To quote Chalmers Johnson:

"The economic consequences of imperialism and militarism are also transforming our value system by degrading "free enterprise," which many Americans cherish and identify with liberty. Our military is by far the largest bureaucracy in our government. Militarism removes capital and resources from the free market and allocates them arbitrarily, in accordance with bureaucratic decisions uninfluenced by market forces but often quite responsive to insider influence and crony capitalism."

He then goes on to detail how on March 10, 2003, the US government invited 5 engineering companies to submit bids for post-war building in Iraq. You know the main offenders: KBR, Cheney's old company as a subsidiary of Halliburton, and Bechtel, which Mr. Johnson says has "half-century-old connections to the CIA and to high-ranking Republican politicians."

No wonder Congress and the Republicans in charge were so gung ho for invading Iraq. One may imagine that several Democrats in Congress held portfolios full of Bechtel and KBR shares as well. And I had thought the Bush-Cheney war was illegally perpetrated in part to interrupt Hussein's oil black market that France and Germany had been profiting by. Two birds, one stone, and topple Poppy's old nemesis, too?

As Chalmers Johnson continues, "Virtually all contracts coming from the military reflect insider trading."

He then quotes Robert Higgs, a senior fellow in political economy at the Independent Institute, summarizing the military-industrial complex as: "a vast cesspool of mismanagement, waste, and transgressions not only bordering on but often entering deeply into criminal conduct...The great arms firms have managed to slough off much of the normal risks of doing business in a genuine market, passing on many of their excessive costs to the taxpayers while realizing extraordinary rates of return on investment."

Well, there we go! And if the military-industrial complex (as wielded by the one-world-government acolytes who have coup'd our nation) isn't reformed, or better yet stopped in its hoof-tracks, any tactics, legislation, and bailouts attempting to 'repair' our broken economy will be but a drop in the militarily-siphoned bucket.

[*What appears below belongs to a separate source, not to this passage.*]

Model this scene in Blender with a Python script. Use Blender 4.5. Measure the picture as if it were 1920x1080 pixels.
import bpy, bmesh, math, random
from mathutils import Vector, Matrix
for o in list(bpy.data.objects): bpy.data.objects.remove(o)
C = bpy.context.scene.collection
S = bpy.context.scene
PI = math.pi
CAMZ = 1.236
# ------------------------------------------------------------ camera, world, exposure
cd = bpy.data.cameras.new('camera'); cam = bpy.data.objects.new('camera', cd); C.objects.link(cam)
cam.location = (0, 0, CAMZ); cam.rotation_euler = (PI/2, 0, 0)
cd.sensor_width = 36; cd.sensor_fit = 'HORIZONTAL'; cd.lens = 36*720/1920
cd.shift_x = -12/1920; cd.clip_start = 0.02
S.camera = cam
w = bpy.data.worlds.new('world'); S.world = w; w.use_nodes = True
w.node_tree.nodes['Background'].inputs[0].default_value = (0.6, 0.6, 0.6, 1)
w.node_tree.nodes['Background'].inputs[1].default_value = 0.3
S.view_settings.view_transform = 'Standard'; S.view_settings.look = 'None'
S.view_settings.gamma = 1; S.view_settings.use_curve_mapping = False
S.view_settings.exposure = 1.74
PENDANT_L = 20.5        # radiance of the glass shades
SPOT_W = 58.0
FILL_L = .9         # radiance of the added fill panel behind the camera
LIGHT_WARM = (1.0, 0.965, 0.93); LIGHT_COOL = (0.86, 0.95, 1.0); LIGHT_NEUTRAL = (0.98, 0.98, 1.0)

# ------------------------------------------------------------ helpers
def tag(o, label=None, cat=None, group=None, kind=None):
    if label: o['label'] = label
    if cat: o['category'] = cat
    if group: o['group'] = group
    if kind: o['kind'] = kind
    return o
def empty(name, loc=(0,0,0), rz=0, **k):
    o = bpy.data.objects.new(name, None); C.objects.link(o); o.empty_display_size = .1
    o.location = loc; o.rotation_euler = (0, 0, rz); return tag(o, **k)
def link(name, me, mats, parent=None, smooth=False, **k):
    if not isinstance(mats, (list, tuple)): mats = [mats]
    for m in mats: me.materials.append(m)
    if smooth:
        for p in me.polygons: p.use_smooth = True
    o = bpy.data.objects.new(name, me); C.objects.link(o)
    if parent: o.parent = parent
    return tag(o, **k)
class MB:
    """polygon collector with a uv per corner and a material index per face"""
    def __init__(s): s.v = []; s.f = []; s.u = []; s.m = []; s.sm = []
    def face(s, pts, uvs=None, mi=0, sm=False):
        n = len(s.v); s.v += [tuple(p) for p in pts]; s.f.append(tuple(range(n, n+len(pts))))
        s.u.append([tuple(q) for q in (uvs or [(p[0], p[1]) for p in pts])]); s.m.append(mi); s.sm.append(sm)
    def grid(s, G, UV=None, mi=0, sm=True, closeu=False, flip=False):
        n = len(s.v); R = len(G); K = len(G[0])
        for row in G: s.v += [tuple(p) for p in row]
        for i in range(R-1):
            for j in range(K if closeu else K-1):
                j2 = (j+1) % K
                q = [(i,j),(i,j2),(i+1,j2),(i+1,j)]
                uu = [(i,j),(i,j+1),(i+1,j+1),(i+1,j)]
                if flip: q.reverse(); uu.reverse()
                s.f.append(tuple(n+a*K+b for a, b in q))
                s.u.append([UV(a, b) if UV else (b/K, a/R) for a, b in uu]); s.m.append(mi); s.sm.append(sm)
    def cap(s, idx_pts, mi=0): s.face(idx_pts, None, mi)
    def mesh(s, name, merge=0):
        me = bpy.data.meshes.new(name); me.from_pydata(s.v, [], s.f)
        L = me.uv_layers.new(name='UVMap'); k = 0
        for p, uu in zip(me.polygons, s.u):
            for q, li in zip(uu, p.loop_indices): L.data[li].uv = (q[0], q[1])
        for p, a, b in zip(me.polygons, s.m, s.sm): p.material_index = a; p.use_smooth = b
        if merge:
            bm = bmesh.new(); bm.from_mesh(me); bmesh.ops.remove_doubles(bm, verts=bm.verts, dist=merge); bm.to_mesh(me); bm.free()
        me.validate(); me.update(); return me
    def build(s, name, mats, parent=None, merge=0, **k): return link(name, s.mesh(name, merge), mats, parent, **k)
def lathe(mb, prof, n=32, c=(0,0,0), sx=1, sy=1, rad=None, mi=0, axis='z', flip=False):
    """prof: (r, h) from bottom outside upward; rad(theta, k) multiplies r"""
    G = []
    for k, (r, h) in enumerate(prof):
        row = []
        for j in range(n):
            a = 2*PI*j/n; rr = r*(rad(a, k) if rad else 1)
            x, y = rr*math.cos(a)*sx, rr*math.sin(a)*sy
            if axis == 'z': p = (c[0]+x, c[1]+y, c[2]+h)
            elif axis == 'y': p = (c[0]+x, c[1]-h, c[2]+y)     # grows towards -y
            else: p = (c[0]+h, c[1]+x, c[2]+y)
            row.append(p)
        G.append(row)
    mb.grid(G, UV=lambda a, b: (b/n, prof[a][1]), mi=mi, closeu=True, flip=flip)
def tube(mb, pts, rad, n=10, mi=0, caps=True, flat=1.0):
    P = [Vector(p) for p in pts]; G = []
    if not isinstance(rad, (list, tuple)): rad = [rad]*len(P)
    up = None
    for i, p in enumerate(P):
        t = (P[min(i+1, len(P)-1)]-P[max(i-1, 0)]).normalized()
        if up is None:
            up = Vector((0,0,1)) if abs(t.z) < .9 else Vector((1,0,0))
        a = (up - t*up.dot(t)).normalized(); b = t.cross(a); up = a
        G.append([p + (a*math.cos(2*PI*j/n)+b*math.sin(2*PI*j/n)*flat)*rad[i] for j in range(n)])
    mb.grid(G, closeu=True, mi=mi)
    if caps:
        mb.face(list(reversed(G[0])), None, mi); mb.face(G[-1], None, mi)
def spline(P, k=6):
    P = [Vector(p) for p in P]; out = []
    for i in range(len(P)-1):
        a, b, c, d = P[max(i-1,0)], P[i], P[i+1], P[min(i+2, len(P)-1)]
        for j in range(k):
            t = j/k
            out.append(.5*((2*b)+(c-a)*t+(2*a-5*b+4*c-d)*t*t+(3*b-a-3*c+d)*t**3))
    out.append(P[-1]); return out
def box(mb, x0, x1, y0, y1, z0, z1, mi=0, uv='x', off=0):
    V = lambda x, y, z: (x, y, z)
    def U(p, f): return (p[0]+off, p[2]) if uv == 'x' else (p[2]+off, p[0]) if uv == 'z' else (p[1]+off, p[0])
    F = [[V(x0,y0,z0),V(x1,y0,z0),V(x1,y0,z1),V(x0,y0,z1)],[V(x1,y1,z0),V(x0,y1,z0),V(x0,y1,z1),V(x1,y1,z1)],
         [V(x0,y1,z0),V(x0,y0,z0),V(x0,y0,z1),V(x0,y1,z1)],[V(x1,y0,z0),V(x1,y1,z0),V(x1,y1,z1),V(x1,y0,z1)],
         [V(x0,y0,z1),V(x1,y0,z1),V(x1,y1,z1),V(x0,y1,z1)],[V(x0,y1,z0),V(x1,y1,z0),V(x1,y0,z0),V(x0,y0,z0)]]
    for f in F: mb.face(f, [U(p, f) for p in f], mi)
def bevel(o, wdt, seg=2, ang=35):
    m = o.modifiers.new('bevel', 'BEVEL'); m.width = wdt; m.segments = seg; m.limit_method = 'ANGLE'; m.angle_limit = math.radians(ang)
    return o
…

So I want to sign off with two quotes on the subject from past presidents who warned us best they could in 1796 and again in 1961. But as it turns out, the power-hungry ones with black-hearts can read, too:

"Overgrown military establishments are under any form of government inauspicious to liberty, and are to be regarded as particularly hostile to Republican liberty."

President George Washington, Farewell Address, Sept 17, 1796


And here's the ignored advice you've read many times over:

"This conjunction of an immense military establishment and a large arms industry is new in the American experience...In the councils of government, we must guard against the unwarranted influence, whether sought or unsought, by the military-industrial complex. The potential for the disastrous rise of misplaced power exists and will persist. We must never let the weight of this combination endanger our liberties or democratic process. We should take nothing for granted."

President Dwight D. Eisenhower, Farewell Address, Jan 17, 1961


Misplaced power was sought. Disaster has risen. And unless the madness is curtailed, bankruptcy is on America's menu.